その内容は①大人2名と子供2名が乗車可能、②最高速度100km/h、③60km/h低速燃費30km/L、④価格25万円以下、というもの。こうした内容をほぼ満たすため、スバル360はタイヤを車体四隅に配置、運転席のペダルを前車軸の位置に置き、前後2列のシート位置をまず定めた。後席の後ろに残るスペースにエンジンを搭載、これを包むボディは軽量化と強度確保のため丸みを帯びた卵型に。構造はフルモノコックとし、ルーフをFRPとしてさらに軽量化を実現している。

エンジンは同社のスクーター、ラビットのものをふたつ繋げたような2ストローク空冷2気筒を横置きにし、後輪を駆動する。サスペンションは前後ともトーションバーを採用し、室内空間を確保しつつ良好な操縦安定性と乗り心地を実現している。こうして登場した傑作車スバル360は、爆発的にヒットしたというわけではないものの、数年のうちにはオーナードライバーの入門車として広く認識されるようになり、マイナーチェンジやスポーティモデルの追加もありつつ、12年の長きにわたって販売されたのである。

エンジン再現、小豆テールの中期型にモディファイ!
そんなスバル360のプラモデルであるが、1/24スケールにおいては、今から25年ほど前に登場したハセガワのキットが定番的存在である。ここでお見せしている作例は、そのハセガワのキットをベースに、模型としてさらに完成度を高めるべくあれこれと手を入れたものだ。最大のポイントは、エンジンフードを着脱式として、空冷2気筒356ccエンジンを自作により再現したところである。また、フロントマスクに若干の違和感があるので(実車よりも顔が縦に長いような印象)、トランクフードの曲線に修正を加えてみた。

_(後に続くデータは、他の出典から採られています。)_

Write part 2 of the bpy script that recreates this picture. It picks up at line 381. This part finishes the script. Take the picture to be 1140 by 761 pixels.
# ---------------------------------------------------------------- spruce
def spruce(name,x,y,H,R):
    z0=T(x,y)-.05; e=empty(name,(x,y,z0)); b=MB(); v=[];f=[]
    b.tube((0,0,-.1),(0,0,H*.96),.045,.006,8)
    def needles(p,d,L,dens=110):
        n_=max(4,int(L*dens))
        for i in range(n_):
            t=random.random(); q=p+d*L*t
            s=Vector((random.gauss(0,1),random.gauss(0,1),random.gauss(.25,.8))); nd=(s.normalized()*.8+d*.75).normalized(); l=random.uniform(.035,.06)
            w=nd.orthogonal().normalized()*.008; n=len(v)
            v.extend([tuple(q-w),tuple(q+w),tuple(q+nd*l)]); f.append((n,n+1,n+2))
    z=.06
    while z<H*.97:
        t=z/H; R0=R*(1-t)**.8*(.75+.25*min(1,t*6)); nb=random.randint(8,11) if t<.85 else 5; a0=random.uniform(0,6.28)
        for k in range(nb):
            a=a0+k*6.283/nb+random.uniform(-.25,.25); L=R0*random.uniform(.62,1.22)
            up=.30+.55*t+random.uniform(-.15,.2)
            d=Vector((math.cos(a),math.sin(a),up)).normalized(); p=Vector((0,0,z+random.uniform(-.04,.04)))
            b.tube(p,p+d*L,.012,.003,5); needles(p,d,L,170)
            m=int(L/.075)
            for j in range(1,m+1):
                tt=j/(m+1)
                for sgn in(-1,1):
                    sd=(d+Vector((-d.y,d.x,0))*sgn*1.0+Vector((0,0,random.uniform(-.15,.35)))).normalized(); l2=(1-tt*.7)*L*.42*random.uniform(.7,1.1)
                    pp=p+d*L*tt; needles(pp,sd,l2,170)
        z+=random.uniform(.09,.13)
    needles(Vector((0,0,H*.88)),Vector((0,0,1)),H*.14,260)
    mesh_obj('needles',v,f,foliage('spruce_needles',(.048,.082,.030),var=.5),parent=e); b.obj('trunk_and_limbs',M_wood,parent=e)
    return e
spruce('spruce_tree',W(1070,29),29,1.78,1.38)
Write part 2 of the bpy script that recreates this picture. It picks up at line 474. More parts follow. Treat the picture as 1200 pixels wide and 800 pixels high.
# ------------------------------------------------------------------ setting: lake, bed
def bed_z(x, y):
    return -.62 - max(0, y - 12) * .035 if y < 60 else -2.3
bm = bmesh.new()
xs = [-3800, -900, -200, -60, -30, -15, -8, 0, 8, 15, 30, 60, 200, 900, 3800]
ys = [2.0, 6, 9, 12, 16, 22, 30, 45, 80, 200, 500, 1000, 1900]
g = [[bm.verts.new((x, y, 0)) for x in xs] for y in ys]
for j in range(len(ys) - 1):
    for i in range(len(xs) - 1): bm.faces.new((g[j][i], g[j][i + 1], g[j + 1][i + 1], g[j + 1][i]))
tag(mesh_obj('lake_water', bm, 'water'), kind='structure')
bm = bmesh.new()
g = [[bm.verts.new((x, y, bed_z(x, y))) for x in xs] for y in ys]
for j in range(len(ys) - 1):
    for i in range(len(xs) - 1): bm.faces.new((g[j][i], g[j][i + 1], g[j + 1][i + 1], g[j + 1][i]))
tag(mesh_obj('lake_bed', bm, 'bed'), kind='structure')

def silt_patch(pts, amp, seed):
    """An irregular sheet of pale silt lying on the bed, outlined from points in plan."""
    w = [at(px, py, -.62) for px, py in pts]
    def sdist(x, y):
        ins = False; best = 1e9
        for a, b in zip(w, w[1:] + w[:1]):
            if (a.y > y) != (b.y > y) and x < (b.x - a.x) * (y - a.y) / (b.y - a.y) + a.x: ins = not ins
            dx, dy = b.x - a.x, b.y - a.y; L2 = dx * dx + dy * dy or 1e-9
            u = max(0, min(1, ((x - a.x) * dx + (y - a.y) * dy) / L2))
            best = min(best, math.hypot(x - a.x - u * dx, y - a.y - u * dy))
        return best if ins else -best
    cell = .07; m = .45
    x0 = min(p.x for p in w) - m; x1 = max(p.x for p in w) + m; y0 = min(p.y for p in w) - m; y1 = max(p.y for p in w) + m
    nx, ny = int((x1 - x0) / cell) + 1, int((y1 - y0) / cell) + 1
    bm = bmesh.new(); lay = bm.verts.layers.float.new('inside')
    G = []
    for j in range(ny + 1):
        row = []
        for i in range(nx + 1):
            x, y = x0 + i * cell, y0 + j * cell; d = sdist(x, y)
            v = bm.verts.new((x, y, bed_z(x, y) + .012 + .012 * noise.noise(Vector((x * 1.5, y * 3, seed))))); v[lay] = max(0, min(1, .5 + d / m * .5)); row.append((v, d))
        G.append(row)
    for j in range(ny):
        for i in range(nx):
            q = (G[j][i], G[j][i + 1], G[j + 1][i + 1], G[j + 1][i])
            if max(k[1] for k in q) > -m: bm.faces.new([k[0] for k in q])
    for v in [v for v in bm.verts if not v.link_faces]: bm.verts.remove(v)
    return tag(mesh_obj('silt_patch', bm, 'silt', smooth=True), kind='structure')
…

スバル360は大まかに前期・中期・後期に分けることができると思われるが、ハセガワのキットは後期型の再現である。これはヤングSSをキット化するための選択であろう。後期型は、スリットのないフロントフード、四角いテールランプなどをその特徴とする。ただし、ハセガワからはレース仕様の形で中期型、および前期型に近い中期型の発売もされており、これらの特徴にはサシカエ用のパーツが用意されている(前期タイプのエンジンフードも含む)。作例では各部を中期型にモディファイ、1966年型スタンダードの再現としている。

なお、実車は細かい改良を短い場合は数ヶ月おきのサイクルで繰り返しており、細部まで仕様を限定しての制作は難しい面があった。直接の資料としたのは某旧車専門誌に掲載されていた”未再生原型車”だが、ホイールキャップなどは後年のものが装着されていたらしく、作例ではこれを再現したために考証不足の面も否めないので、この点はお断りしておきたい。

キット自体は部品数も少なめで作りやすいが、完成時の佇まいに違和感が少々ある。この原因としては、後輪にキャンバー角がついていないことが挙げられよう。このキャンバー角は実車の特徴なので、ぜひ手を入れてもらいたい。車高も少し上げることをお勧めする。エンジンの再現にあたっては、本来ならリアアクスルやデフも再現したいところだが、作例では妥協して、一種の上げ底再現としている。